[Start Data]

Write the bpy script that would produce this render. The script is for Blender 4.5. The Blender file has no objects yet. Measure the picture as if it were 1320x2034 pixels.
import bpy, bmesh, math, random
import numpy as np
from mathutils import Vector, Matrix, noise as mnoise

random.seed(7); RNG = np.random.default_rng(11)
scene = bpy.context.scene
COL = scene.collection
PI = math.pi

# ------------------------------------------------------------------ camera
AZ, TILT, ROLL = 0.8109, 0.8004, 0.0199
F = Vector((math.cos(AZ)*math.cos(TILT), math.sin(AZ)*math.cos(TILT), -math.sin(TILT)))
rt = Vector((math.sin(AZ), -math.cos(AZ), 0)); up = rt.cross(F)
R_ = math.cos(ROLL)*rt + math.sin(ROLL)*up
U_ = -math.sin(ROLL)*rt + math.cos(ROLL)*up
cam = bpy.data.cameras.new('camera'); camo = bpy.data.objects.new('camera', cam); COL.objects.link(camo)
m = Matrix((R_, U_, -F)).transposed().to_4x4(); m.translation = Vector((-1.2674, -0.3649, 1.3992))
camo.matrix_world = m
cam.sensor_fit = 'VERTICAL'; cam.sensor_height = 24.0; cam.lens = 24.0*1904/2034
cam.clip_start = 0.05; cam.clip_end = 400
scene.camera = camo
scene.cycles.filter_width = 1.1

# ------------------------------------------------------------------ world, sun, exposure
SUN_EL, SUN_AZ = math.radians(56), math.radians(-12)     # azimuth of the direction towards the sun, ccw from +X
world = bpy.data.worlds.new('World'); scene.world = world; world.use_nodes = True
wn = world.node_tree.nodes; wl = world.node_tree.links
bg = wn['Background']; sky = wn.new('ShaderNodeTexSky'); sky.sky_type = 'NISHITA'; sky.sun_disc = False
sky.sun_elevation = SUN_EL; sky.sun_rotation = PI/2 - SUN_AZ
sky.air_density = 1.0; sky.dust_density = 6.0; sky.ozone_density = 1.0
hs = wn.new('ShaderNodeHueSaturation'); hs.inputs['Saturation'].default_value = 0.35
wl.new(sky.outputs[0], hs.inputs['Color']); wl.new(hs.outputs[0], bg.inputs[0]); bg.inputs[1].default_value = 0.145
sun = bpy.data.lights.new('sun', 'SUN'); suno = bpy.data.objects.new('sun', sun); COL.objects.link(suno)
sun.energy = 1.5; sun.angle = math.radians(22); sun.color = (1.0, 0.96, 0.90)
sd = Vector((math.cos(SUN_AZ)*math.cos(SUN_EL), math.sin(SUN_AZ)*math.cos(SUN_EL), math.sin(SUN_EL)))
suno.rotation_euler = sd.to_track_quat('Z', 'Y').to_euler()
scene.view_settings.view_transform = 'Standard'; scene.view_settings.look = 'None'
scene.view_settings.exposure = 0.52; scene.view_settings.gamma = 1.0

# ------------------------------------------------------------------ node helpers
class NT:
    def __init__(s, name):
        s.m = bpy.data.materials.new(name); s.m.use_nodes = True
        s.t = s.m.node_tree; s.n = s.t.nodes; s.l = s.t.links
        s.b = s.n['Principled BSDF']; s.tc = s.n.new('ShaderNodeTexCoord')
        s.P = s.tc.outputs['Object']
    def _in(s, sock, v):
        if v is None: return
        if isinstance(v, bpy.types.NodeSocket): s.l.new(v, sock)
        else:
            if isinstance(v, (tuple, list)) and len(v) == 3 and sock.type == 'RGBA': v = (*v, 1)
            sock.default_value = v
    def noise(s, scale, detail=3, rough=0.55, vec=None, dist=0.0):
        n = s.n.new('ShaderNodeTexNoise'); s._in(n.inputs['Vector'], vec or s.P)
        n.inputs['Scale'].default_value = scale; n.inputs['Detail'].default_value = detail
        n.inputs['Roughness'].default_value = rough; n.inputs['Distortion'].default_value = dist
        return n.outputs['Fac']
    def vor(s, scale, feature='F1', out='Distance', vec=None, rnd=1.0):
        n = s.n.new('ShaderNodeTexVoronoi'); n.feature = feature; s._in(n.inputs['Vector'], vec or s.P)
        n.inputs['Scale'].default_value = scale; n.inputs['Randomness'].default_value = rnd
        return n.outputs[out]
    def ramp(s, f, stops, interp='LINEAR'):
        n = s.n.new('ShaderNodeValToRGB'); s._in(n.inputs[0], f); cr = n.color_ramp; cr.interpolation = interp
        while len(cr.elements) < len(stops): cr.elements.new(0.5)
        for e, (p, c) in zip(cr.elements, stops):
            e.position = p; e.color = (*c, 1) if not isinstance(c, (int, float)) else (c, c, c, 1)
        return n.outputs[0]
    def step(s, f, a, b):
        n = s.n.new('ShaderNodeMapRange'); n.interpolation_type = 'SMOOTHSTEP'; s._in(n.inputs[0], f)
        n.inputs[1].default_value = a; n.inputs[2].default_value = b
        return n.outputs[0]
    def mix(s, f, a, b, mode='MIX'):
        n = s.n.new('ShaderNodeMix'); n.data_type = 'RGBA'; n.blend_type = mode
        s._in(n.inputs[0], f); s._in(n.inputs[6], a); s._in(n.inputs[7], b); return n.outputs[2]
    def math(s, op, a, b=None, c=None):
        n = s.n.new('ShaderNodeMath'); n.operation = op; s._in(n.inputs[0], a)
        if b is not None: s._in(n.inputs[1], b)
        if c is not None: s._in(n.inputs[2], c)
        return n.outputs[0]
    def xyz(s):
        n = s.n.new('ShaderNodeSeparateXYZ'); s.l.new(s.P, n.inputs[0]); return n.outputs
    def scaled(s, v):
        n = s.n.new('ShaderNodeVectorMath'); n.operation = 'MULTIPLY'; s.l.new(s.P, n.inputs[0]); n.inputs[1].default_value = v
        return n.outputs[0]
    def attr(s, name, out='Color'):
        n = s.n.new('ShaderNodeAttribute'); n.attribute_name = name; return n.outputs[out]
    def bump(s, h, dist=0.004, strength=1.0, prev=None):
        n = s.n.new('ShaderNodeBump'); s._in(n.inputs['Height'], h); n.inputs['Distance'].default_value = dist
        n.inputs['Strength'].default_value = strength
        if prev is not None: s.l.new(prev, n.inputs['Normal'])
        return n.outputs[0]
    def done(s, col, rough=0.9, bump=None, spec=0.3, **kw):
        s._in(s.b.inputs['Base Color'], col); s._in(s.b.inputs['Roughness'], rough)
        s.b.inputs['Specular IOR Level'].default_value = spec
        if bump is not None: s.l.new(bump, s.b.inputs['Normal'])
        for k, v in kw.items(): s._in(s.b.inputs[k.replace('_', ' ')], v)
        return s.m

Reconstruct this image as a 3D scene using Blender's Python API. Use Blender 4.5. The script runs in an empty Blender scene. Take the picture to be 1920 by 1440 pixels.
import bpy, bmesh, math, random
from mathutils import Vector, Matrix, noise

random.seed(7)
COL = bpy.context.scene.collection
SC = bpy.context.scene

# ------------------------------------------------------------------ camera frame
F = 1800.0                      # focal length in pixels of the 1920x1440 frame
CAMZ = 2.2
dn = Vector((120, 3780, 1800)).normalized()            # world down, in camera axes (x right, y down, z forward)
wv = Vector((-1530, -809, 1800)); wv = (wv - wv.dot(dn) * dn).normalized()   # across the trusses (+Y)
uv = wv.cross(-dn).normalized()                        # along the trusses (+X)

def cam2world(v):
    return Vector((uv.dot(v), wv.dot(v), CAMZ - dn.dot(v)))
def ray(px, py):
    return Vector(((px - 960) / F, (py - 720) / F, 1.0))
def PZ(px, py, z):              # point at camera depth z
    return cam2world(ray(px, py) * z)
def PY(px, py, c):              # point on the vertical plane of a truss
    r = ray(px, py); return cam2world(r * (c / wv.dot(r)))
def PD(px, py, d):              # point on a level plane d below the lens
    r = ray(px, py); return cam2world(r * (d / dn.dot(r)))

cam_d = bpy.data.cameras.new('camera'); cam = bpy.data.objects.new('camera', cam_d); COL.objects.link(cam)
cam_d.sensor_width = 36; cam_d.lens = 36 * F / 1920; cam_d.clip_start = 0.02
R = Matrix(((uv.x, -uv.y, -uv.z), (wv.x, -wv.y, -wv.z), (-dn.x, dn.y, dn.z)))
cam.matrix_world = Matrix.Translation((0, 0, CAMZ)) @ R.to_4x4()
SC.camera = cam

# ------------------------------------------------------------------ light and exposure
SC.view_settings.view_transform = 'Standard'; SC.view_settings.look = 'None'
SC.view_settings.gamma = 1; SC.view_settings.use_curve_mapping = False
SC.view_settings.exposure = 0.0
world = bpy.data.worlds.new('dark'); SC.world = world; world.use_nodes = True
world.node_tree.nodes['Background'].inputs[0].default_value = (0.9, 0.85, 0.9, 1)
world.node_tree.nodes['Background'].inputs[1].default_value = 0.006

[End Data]

### Exercise
Return only the part of the records above that opens with the line containing "Reconstruct this image" and closes with the line containing "uv = wv.cross(-dn).normalized()", ends included.

### Output below
Reconstruct this image as a 3D scene using Blender's Python API. Use Blender 4.5. The script runs in an empty Blender scene. Take the picture to be 1920 by 1440 pixels.
import bpy, bmesh, math, random
from mathutils import Vector, Matrix, noise

random.seed(7)
COL = bpy.context.scene.collection
SC = bpy.context.scene

# ------------------------------------------------------------------ camera frame
F = 1800.0                      # focal length in pixels of the 1920x1440 frame
CAMZ = 2.2
dn = Vector((120, 3780, 1800)).normalized()            # world down, in camera axes (x right, y down, z forward)
wv = Vector((-1530, -809, 1800)); wv = (wv - wv.dot(dn) * dn).normalized()   # across the trusses (+Y)
uv = wv.cross(-dn).normalized()                        # along the trusses (+X)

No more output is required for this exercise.